• _Data for this exercise_
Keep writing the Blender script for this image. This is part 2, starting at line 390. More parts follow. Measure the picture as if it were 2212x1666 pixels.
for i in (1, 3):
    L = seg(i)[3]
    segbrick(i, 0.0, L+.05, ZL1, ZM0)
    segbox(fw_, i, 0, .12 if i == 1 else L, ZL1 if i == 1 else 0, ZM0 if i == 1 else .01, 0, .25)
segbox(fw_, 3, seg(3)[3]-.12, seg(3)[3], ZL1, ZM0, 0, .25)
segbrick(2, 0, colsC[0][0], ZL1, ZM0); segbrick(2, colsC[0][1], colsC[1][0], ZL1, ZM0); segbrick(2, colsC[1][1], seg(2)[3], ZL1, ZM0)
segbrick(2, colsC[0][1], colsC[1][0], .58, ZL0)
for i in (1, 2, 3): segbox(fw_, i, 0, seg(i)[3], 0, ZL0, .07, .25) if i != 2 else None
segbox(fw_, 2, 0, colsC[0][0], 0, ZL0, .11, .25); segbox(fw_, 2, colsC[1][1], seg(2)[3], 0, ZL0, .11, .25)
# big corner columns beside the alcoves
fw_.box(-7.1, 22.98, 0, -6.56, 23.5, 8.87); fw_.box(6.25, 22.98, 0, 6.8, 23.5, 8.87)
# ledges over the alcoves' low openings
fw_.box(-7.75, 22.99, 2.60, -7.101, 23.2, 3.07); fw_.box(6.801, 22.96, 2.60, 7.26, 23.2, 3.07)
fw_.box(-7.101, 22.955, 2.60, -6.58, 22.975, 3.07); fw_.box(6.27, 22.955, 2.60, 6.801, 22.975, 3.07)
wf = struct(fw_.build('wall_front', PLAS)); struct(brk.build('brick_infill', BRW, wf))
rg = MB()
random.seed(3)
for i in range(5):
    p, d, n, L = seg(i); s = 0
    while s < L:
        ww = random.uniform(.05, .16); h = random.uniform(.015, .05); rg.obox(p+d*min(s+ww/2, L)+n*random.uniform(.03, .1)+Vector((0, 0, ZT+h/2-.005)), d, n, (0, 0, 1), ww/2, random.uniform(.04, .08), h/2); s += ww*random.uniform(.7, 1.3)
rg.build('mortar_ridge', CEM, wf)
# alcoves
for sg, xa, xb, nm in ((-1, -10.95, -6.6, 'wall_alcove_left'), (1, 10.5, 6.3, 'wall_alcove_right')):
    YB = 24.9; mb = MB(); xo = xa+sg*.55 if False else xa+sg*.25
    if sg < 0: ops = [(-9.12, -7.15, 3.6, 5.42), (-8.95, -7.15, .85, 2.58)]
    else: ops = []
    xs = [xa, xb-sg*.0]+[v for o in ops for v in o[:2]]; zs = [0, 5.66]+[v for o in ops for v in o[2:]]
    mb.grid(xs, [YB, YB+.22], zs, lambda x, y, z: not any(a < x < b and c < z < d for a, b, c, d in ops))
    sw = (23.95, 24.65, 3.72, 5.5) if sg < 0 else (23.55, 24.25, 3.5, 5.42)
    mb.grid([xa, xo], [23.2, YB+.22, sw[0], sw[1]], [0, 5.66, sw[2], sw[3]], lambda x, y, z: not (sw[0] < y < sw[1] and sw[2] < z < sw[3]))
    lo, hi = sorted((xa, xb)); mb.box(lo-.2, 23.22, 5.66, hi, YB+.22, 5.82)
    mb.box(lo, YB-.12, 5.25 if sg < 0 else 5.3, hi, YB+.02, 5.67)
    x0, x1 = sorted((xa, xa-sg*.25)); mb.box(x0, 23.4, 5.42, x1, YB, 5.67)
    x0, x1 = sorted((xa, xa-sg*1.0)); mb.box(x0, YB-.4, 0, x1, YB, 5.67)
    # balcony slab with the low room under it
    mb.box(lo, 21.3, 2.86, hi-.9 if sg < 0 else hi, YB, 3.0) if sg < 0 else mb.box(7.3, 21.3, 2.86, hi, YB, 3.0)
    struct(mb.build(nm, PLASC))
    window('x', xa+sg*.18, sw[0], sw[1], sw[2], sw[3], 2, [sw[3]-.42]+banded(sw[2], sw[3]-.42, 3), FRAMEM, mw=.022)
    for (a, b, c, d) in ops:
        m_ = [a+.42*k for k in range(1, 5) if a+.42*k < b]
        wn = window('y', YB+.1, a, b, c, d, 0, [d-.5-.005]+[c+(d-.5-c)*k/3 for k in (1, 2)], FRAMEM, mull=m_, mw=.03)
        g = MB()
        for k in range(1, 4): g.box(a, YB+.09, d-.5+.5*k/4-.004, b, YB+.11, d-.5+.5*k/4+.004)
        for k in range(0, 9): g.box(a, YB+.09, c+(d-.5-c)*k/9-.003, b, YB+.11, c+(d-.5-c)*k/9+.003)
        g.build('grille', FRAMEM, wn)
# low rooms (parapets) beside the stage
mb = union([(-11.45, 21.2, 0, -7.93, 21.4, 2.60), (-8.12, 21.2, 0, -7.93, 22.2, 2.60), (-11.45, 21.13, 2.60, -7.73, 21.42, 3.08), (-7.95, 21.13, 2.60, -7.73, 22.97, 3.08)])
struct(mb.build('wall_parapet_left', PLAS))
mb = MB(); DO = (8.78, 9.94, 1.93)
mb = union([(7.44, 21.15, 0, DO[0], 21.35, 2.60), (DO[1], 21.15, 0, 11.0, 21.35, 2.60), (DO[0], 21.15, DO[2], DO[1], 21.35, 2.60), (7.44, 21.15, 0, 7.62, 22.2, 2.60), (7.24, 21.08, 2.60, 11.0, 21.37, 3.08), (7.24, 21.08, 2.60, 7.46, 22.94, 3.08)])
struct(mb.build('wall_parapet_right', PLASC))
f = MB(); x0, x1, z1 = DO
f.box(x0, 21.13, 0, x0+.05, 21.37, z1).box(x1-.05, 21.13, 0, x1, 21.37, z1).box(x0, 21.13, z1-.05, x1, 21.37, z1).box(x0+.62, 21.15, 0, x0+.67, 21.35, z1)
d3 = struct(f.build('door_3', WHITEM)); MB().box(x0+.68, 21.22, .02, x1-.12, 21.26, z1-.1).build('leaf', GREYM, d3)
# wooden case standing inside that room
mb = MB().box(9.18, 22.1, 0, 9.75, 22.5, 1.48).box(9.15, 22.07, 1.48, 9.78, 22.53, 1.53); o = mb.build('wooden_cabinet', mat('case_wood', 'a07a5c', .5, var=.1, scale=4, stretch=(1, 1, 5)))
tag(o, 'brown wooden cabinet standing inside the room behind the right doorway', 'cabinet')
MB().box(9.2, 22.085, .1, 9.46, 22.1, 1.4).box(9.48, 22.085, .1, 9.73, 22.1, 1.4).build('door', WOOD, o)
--
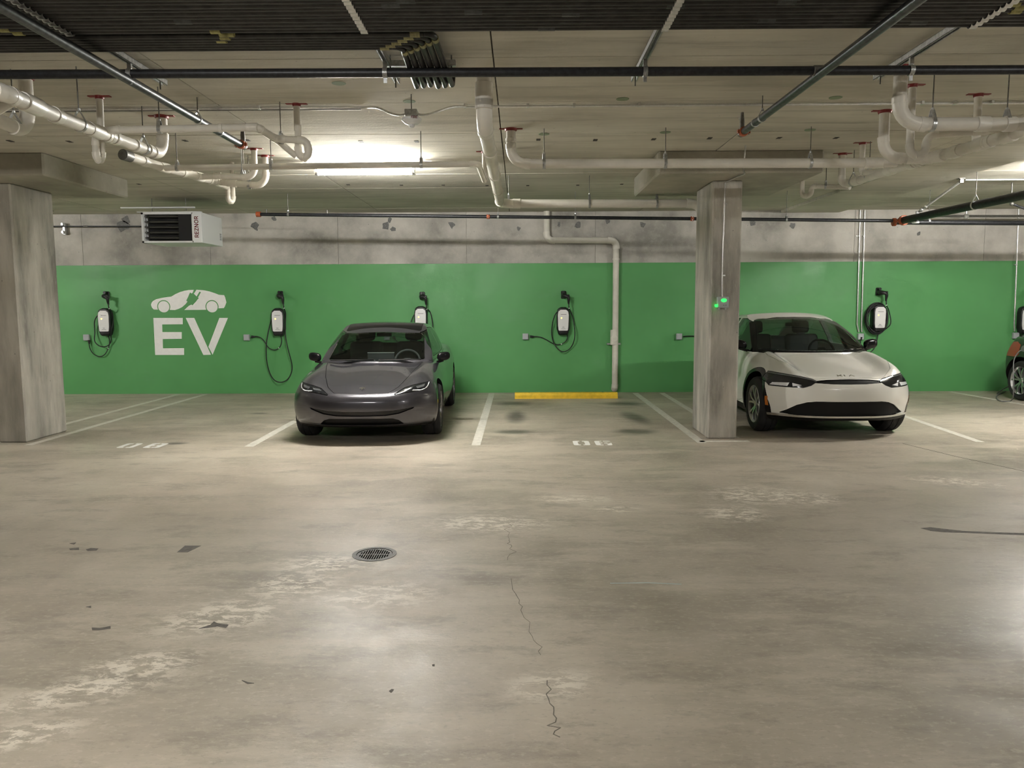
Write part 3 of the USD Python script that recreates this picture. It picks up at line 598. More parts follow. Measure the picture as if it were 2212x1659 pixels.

• _What is being asked_
From the records above, pull out each line that has "parts".

• _Task output_
Keep writing the Blender script for this image. This is part 2, starting at line 390. More parts follow. Measure the picture as if it were 2212x1666 pixels.
Write part 3 of the USD Python script that recreates this picture. It picks up at line 598. More parts follow. Measure the picture as if it were 2212x1659 pixels.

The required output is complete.